Manchester United’s hunt for new owners may put fans in moral bind if state cash proves the answer
The focus on Qatar for the World Cup underscores football’s transformed financial landscape in the 17 years of the Glazer family’s ownership of Manchester United.
It’s been a period of decline at Old Trafford, while state-owned clubs have been on the ascendancy – with owners with the financial firepower to splurge cash to sign the superstars and amass silverware.
They have exposed a business model at Old Trafford that sees the growth in commercial revenue necessary to service a debt that didn’t exist until the Glazers’ leveraged takeover and still stands at over £500m.
It has taken more than £1bn to service that debt since 2005. Even though as much has still been spent on net transfers at the same time, the need for investment across the club’s infrastructure was exposed by Cristiano Ronaldo before his abrupt departure.
Protests against the Glazers faded mostly after 2005 while Sir Alex Ferguson delivered title after title, but the Premier League hasn’t been won since his retirement in 2013.
And United are without any trophy since 2017 – a drought that has reignited dissent against the American owners.
Meanwhile, the clubs with sovereign wealth cash to speed freely – within football financial regulations – are proving hard to keep up with.
Manchester City – in United’s shadow until being bought by Abu Dhabi’s Sheikh Mansour in 2008 – have won the league in six of the last 12 seasons.

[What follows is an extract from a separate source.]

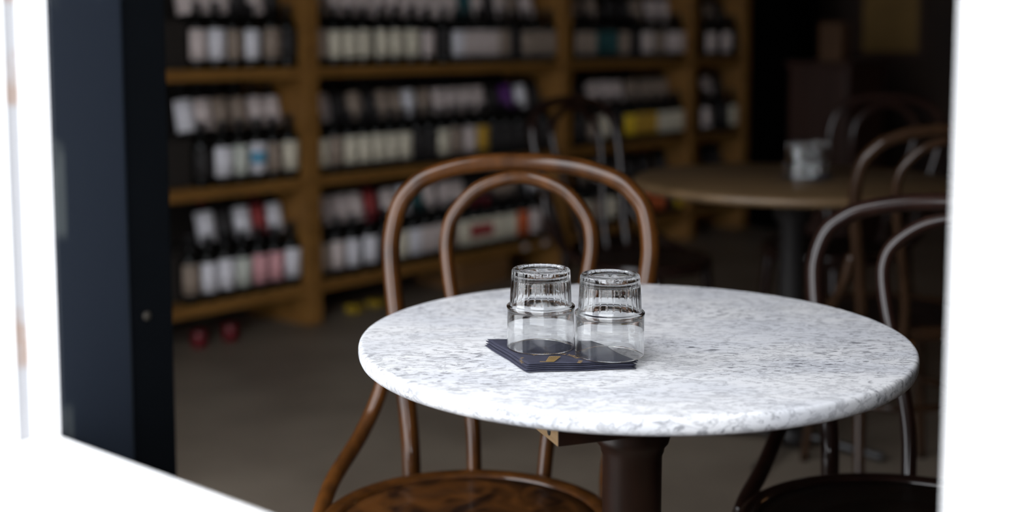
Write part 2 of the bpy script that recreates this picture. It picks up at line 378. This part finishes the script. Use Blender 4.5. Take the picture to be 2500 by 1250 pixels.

Newcastle are already resurgent and challenging for Champions League qualification – sitting two spots above United in third place in the league – after a year under Saudi ownership.
Read more: How ‘scavenger’ Glazers bought club – and left Old Trafford ‘rusting’ and in a ‘mess’
And Paris Saint-Germain – owned by Qatar since 2011 – have won the French title eight times since then.
Catching them on the pitch would require a new owner with the investment to not only upgrade the squad, but also the stadium and training facilities.
Finding state ownership is not simple. Especially investors not linked to those already running a club due to football regulations.
And fans could be placed in a moral bind – if it means swapping the aggressively capitalist model of the Glazers for owners backed by a country with a questionable human rights record.